What Nelson and Was have done is pick 14 splendid songs by some peerless songwriters -- including Bob Dylan, Peter Gabriel, Paul Simon and Willie himself -- and weave them into a subtly colored spiritual stocktaking, a sort of internal monologue that's like a road movie set to music. It's one measure of their singular achievement that disparate as their sources may be, they all focus finely on Nelson's restless spirit. Across the Borderline is as achingly, bracingly personal as any record he's made since the seminal Red Headed Stranger.
Stranger was an evocation of the outlaw tradition, a challenge to the sappy sentiment and popular mechanics of conventional country music. Across the Borderline breaks similar ground, only the raw material it uses is not myth. Nelson's version of the title track is a characteristic redrafting: a song about illegal refugees widens into a memorable evocation of rootlessness, helplessness and drift.
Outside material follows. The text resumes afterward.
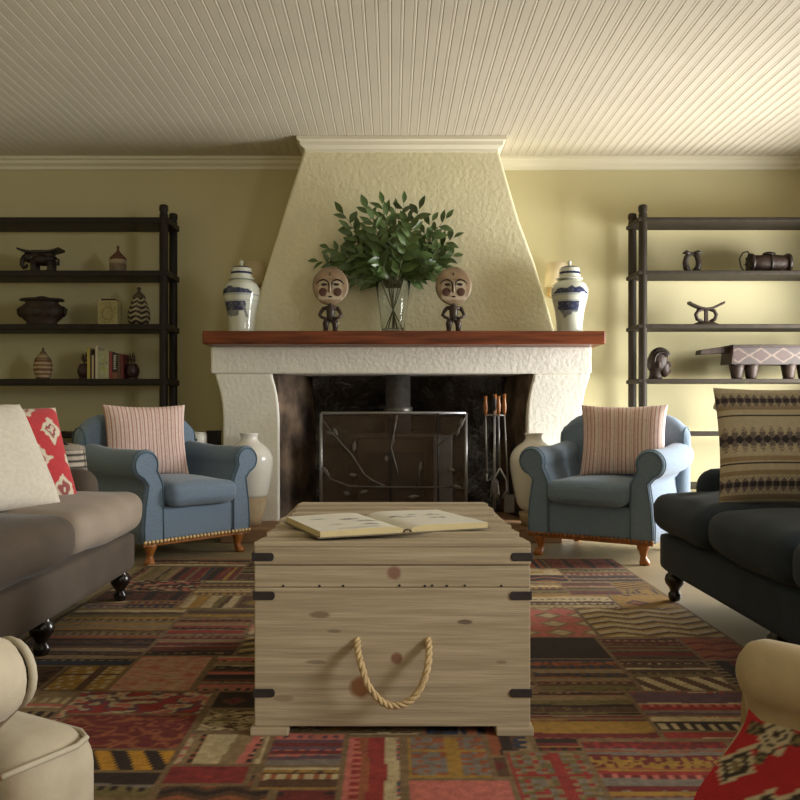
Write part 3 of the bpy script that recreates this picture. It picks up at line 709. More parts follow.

Written by Ry Cooder, John Hiatt and James Dickinson for a film sound track, Across the Borderline has become a contemporary classic, sung by, among others, Dylan and Bruce Springsteen. But no one has caught so well as Nelson the melancholy and desperation at the heart of the song, or conveyed it with such glancing delicacy.
The album is full of such congenial collaborations and astonishments: Nelson with Sinead O'Connor on Peter Gabriel's anthem of tentative renewal, Don't Give Up; Nelson and Bonnie Raitt making Getting Over You into a dialogue of broken hearts; Dylan co-writing and singing with Nelson on a fine new song, Heartland, which has the aura and impact of a Woody Guthrie Dust Bowl ballad; Nelson singing on his own, cutting loose on a joyous Willie Dixon blues and having a great time visiting Simon's Graceland.